Il ne faut pas chercher dans cette somme des révélations, des données vraiment inédites ou des parfums de scandales, mais le rapprochement d’informations souvent dispersées et surtout leur analyse fouillée, intelligente, minutieuse et rigoureuse. Quand la plume se fait plus acérée, c’est que le sujet le mérite. Le lecteur en ressort plus lucide sur ce secteur où trop souvent les polémiques et les passions occultent le simple exposé des faits. Mais voilà : chassez le naturel, il revient au galop. Puisqu’on n’a pu empêcher les faits d’être décrits, c’est leur diffusion que l’on proscrira !

Retiré de la vente

Exposer la vérité toute nue est encore pour certains, dans la dernière décennie de ce siècle en France, inimaginable ! Et voilà pourquoi, à moins d’une grande ténacité, vous ne lirez jamais cet ouvrage. Le livre a été retiré des librairies quelques jours à peine après avoir été mis en vente. Il n’est plus distribué. Seuls quelques privilégiés l’ont reçu. Depuis, plus une ligne n’a été écrite sur le livre, ni, bien entendu, sur ses mésaventures.
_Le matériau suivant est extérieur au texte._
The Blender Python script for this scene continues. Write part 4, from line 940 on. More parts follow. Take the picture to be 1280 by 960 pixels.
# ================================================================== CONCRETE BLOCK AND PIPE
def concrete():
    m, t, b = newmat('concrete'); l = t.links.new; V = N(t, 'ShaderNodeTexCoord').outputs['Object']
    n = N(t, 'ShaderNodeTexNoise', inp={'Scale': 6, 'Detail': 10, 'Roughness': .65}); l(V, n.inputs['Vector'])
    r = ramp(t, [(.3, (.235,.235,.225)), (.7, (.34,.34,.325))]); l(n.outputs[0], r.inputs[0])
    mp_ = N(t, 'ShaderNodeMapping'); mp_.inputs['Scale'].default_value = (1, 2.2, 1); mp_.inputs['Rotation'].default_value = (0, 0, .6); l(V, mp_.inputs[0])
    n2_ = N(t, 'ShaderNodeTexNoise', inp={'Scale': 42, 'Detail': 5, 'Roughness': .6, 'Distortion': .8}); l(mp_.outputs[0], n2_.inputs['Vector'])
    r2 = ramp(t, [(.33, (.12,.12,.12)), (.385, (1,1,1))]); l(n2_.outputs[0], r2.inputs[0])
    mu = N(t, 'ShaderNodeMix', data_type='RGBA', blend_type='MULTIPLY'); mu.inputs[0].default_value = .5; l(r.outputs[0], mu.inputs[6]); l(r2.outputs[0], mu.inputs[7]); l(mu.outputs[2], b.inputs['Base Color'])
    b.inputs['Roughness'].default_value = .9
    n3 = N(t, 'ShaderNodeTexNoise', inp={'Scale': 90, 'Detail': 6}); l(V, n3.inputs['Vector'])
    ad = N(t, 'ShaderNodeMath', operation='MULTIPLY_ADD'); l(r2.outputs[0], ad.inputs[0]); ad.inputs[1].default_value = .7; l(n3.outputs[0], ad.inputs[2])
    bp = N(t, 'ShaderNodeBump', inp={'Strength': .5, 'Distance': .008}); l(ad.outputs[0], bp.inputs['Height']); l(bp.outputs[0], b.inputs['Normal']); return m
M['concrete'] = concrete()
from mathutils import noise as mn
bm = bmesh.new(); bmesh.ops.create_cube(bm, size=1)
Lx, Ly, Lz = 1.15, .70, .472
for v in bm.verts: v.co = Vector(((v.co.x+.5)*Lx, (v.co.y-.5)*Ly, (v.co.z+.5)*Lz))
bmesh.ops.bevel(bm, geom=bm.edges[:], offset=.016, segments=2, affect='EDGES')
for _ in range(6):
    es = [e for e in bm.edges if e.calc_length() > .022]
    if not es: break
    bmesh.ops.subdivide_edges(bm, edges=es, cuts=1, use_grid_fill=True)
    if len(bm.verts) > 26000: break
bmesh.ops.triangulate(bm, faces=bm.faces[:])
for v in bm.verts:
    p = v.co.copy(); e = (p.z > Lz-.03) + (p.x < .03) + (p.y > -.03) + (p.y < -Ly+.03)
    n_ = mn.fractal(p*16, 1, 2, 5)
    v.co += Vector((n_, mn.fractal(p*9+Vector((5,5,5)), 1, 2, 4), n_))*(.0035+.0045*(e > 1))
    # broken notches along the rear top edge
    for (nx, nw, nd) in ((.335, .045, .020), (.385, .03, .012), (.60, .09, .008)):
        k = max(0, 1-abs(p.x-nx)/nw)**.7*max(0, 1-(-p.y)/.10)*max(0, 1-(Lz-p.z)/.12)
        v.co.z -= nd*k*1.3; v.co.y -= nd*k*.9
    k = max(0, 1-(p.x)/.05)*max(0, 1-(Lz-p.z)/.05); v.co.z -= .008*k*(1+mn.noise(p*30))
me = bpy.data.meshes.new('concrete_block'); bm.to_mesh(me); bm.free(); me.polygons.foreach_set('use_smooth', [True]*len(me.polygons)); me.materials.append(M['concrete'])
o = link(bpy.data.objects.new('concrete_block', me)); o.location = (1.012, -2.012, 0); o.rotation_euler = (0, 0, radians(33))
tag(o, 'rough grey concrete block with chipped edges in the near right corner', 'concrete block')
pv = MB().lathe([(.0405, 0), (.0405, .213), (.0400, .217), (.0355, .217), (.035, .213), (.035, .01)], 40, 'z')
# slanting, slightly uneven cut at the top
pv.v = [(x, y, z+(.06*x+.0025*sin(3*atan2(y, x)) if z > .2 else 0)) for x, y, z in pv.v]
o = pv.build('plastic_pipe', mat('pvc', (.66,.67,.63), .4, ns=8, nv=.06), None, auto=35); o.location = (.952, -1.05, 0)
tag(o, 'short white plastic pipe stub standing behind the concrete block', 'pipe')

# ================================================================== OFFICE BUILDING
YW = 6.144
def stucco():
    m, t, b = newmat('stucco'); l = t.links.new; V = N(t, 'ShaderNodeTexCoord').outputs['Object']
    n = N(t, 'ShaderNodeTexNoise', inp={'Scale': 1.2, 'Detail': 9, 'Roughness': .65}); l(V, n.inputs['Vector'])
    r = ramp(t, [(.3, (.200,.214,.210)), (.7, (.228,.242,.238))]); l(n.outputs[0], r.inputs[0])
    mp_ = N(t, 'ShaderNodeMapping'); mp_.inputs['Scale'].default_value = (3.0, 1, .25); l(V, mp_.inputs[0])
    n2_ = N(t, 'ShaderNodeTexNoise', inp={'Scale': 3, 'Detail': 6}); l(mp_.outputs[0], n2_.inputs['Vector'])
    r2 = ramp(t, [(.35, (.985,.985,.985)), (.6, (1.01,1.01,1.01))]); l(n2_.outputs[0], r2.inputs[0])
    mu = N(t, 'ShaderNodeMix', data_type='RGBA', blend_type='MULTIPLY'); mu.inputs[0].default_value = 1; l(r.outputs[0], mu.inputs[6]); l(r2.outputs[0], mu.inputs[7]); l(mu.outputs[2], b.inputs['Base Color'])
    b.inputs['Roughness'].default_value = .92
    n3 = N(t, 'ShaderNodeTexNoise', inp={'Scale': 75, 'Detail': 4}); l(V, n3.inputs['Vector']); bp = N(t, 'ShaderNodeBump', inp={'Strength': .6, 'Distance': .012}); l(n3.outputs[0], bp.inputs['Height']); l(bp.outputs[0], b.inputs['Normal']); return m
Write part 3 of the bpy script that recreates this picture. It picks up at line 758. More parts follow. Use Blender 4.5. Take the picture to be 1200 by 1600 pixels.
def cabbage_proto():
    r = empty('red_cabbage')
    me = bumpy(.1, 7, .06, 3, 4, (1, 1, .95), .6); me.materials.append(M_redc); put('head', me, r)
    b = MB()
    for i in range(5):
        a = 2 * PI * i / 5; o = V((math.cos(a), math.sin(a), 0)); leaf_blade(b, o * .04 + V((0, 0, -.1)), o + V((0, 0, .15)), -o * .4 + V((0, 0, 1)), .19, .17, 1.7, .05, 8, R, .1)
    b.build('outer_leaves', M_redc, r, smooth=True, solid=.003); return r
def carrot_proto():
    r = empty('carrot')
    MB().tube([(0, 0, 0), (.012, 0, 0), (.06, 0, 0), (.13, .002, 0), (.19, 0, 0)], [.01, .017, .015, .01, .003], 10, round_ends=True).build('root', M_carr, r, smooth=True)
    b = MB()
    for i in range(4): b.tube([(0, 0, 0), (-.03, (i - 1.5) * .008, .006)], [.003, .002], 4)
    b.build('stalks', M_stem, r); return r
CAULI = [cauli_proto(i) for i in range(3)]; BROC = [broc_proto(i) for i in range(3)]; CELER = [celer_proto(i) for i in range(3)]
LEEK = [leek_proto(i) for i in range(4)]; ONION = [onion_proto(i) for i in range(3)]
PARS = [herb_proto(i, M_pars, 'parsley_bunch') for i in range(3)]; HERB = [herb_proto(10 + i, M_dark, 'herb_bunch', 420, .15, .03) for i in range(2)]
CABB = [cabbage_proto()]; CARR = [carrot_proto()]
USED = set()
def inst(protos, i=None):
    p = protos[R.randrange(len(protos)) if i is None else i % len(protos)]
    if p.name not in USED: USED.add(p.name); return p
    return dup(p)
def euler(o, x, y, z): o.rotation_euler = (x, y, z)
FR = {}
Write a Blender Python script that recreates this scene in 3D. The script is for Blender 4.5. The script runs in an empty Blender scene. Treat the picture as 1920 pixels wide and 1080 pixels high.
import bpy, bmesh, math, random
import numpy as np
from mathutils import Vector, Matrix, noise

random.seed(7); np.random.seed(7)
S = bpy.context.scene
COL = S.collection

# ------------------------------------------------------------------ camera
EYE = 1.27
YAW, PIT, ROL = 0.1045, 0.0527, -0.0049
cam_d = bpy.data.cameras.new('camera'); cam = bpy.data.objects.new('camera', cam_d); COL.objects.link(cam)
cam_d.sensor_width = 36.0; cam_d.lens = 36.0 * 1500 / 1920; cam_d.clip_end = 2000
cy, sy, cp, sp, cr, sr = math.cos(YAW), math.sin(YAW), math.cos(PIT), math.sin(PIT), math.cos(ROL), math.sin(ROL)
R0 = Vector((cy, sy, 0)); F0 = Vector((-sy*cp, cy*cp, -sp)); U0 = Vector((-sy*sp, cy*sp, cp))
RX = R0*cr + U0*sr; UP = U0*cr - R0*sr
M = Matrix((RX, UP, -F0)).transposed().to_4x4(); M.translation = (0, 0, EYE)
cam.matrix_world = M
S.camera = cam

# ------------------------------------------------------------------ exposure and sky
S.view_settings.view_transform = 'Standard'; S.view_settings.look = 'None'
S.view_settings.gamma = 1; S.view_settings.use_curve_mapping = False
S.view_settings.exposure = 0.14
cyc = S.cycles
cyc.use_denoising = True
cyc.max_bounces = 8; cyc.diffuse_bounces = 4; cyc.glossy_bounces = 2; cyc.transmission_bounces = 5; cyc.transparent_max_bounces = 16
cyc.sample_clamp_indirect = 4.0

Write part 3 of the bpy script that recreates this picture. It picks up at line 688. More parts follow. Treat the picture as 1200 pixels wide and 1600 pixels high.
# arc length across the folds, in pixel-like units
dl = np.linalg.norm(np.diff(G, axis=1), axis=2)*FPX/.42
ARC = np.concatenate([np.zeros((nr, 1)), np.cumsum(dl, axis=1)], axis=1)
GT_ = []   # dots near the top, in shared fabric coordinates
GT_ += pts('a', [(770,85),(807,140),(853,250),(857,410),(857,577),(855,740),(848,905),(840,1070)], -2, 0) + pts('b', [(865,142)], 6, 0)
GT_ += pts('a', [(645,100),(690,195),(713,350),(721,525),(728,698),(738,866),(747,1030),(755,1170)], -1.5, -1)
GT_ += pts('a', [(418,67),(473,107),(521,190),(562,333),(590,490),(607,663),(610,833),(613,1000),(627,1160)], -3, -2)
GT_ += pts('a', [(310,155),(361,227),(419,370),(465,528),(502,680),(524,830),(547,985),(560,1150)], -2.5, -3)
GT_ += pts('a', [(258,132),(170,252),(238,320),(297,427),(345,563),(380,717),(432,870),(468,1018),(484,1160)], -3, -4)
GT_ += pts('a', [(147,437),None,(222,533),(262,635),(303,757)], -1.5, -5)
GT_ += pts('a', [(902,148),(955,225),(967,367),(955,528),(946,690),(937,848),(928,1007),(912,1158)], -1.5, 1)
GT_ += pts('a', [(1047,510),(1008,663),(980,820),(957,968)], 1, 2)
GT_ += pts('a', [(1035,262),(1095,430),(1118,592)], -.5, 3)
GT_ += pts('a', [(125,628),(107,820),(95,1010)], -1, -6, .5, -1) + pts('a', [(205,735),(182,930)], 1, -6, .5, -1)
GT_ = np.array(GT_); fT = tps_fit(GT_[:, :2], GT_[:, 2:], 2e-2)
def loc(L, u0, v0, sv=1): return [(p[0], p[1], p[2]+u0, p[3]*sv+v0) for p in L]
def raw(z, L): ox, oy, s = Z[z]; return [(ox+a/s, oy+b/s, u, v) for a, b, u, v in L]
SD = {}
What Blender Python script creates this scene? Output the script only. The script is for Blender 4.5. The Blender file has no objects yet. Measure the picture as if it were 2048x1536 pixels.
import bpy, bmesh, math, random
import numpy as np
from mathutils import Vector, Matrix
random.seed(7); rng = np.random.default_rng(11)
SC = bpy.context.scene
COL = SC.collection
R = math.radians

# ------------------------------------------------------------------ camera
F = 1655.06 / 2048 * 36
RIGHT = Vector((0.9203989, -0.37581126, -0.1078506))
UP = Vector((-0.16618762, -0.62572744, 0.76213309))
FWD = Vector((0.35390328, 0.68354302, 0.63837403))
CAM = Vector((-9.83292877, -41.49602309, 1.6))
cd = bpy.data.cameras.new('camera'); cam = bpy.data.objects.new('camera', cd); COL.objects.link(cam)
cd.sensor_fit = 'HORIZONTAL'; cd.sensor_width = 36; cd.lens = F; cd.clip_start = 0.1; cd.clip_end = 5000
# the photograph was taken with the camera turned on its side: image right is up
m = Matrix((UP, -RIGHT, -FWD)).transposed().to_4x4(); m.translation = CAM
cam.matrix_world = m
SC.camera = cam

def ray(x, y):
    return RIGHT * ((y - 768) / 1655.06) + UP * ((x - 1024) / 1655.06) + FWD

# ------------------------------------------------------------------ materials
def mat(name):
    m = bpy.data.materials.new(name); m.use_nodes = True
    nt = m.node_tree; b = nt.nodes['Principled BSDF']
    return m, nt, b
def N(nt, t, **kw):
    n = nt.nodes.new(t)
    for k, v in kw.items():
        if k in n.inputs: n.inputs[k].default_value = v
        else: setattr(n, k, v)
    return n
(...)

L’ignorance, la paresse, la lâcheté, l’hypocrisie sont, c’est bien connu, les complices du silence coupable. Paradoxe : ici les responsables sont ceux-là mêmes qui ont, au plus haut niveau industriel et politique, pour métier ou fonction, le rayonnement de la culture.

Bibliothécaires, il y a des cas où le délit de photocopie est un devoir civique !

  1. (retour)↑  Edmond Buchet, Les Auteurs de ma vie ou ma vie d’éditeur, Paris, Buchet-Chastel, 1969.